PROBLEM - Work out how many lines have "picture" in them. Give only that number.

SUPPLIED INFORMATION -
►
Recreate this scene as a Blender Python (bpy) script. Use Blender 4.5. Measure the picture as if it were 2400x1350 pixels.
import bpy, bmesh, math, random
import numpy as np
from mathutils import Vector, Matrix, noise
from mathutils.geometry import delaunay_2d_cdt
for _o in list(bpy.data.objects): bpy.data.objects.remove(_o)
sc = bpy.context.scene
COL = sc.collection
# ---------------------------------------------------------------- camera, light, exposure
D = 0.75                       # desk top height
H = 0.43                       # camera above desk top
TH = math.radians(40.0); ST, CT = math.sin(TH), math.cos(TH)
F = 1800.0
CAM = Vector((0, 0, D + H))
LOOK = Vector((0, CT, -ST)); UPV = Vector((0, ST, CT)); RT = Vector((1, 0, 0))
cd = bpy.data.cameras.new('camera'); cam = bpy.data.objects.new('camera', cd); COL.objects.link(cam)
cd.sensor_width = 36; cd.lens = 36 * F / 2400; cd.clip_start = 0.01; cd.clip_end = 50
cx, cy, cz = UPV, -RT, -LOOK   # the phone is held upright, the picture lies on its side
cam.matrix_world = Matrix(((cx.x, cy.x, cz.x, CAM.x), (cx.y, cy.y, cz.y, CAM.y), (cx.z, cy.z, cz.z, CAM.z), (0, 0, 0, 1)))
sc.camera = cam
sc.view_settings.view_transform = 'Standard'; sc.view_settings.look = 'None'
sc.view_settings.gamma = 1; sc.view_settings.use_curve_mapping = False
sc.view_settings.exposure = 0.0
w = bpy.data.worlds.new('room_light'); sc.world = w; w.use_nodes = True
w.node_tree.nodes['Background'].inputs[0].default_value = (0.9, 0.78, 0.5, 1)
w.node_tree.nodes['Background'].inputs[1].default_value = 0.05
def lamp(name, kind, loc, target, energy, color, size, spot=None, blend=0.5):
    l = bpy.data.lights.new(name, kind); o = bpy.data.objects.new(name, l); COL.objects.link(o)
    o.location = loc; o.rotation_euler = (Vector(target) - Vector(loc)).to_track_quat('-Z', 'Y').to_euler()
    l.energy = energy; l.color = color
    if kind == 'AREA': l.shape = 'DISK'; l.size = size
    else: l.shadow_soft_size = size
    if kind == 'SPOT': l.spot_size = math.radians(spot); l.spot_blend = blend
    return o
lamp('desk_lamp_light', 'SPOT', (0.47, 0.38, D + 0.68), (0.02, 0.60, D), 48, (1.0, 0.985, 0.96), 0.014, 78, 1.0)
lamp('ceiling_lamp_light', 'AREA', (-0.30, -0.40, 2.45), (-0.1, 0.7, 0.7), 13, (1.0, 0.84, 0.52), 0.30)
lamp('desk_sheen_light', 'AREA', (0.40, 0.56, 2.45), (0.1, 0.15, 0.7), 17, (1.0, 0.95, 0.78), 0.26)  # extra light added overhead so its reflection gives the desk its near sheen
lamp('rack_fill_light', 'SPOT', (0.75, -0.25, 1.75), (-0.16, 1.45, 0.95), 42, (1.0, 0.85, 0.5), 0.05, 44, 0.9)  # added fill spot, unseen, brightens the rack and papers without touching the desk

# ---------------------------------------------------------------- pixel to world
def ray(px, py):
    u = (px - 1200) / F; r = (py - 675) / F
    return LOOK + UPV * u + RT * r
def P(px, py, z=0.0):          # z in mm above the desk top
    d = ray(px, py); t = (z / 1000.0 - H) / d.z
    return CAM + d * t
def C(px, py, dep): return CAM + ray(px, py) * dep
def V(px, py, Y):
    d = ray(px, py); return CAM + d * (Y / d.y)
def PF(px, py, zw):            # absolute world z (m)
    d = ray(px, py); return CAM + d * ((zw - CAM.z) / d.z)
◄
ANSWER TO THE PROBLEM - 2